- Directions for this task -
Up to and including the line with "PI = math.pi", write out the listing from its first line, minus the pictures.

- Given information -
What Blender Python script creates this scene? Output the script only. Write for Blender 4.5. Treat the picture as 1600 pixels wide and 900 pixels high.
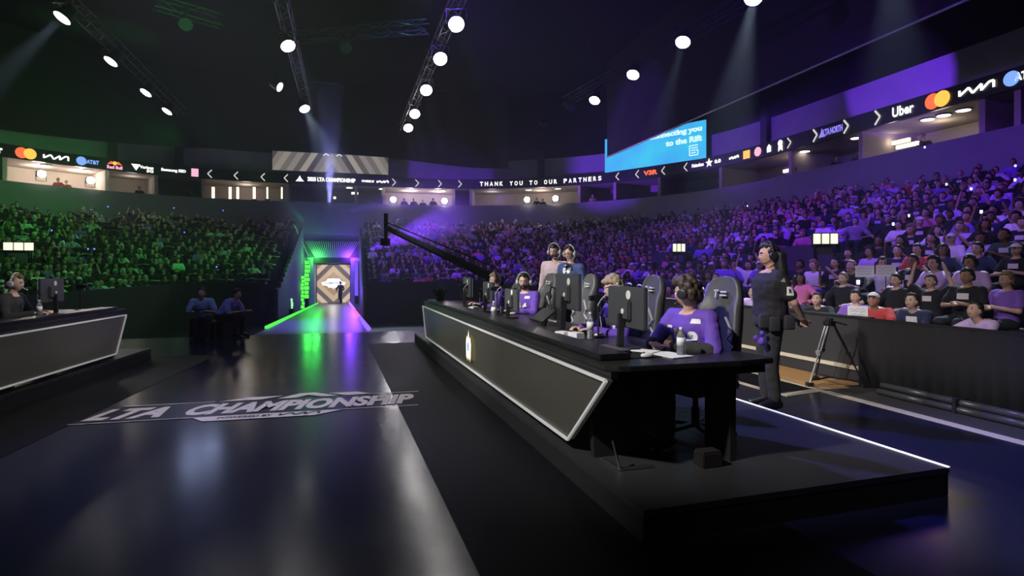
import bpy, bmesh, math, random
import numpy as np
from mathutils import Vector, Matrix, noise
from mathutils.bvhtree import BVHTree

for _o in list(bpy.data.objects):
    bpy.data.objects.remove(_o)
SC = bpy.context.scene
COL = SC.collection
R = random.Random(7)
PI = math.pi

# ------------------------------------------------------------------ frames
EB = Vector((.9636, .2675, 0)); EA = Vector((-.2675, .9636, 0))     # arena: across, along
RU = Vector((-.2990, .9542, 0)); RV = Vector((.9542, .2990, 0))     # right desk: along, across
LU = Vector((-.194, .981, 0)); LV = Vector((.981, .194, 0))         # left desk
def A(b, a, z=0.0): return EB*b + EA*a + Vector((0, 0, z))
def D(u, v, z=0.0): return RU*u + RV*v + Vector((0, 0, z))
def L(u, v, z=0.0): return LU*u + LV*v + Vector((0, 0, z))
ANG_A = math.atan2(EB.y, EB.x); ANG_R = math.atan2(RV.y, RV.x); ANG_L = math.atan2(LV.y, LV.x)

# ------------------------------------------------------------------ camera
CAM_H = 1.6
cd = bpy.data.cameras.new('camera'); cam = bpy.data.objects.new('camera', cd); COL.objects.link(cam)
cam.location = (0, 0, CAM_H); cam.rotation_euler = (PI/2, 0, 0)
cd.sensor_width = 36; cd.lens = 36*900/1600; cd.shift_y = -30/1600
cd.clip_start = .05; cd.clip_end = 400
SC.camera = cam

# ------------------------------------------------------------------ world, haze, exposure
wd = bpy.data.worlds.new('arena_air'); SC.world = wd; wd.use_nodes = True
wn = wd.node_tree; wn.nodes.clear()
wo = wn.nodes.new('ShaderNodeOutputWorld'); bg = wn.nodes.new('ShaderNodeBackground')
bg.inputs['Color'].default_value = (.010, .010, .014, 1); bg.inputs['Strength'].default_value = .05
wn.links.new(bg.outputs[0], wo.inputs['Surface'])
vs = wn.nodes.new('ShaderNodeVolumeScatter')
vs.inputs['Color'].default_value = (.9, .94, 1, 1); vs.inputs['Density'].default_value = .0015
vs.inputs['Anisotropy'].default_value = .25
wn.links.new(vs.outputs[0], wo.inputs['Volume'])
SC.view_settings.view_transform = 'Standard'; SC.view_settings.look = 'None'
SC.view_settings.exposure = 0.0; SC.view_settings.gamma = 1
SC.view_settings.use_curve_mapping = False
try:
    SC.cycles.use_denoising = True
    SC.cycles.max_bounces = 6; SC.cycles.diffuse_bounces = 2; SC.cycles.glossy_bounces = 3
    SC.cycles.volume_bounces = 0; SC.cycles.transmission_bounces = 4
    SC.cycles.sample_clamp_indirect = 4.0
except Exception:
    pass

# ------------------------------------------------------------------ washes (stage lamps with fixtures unseen, and added fills)
def spot(pos, target, color, energy, angle, blend=.5, size=.3, name='spot_lamp'):
    l = bpy.data.lights.new(name, 'SPOT'); l.color = color; l.energy = energy
    l.spot_size = math.radians(angle); l.spot_blend = blend; l.shadow_soft_size = size
    o = bpy.data.objects.new(name, l); COL.objects.link(o); o.location = pos
    o.rotation_euler = (Vector(target)-Vector(pos)).to_track_quat('-Z', 'Y').to_euler()
    return o
def point(pos, color, energy, size=.2, name='point_lamp'):
    l = bpy.data.lights.new(name, 'POINT'); l.color = color; l.energy = energy; l.shadow_soft_size = size
    o = bpy.data.objects.new(name, l); COL.objects.link(o); o.location = pos
    return o
PURPLE = (.19, .035, 1.0); GREEN = (.06, 1.0, .10); WHITE = (1, .96, .92)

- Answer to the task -
What Blender Python script creates this scene? Output the script only. Write for Blender 4.5. Treat the picture as 1600 pixels wide and 900 pixels high.
import bpy, bmesh, math, random
import numpy as np
from mathutils import Vector, Matrix, noise
from mathutils.bvhtree import BVHTree

for _o in list(bpy.data.objects):
    bpy.data.objects.remove(_o)
SC = bpy.context.scene
COL = SC.collection
R = random.Random(7)
PI = math.pi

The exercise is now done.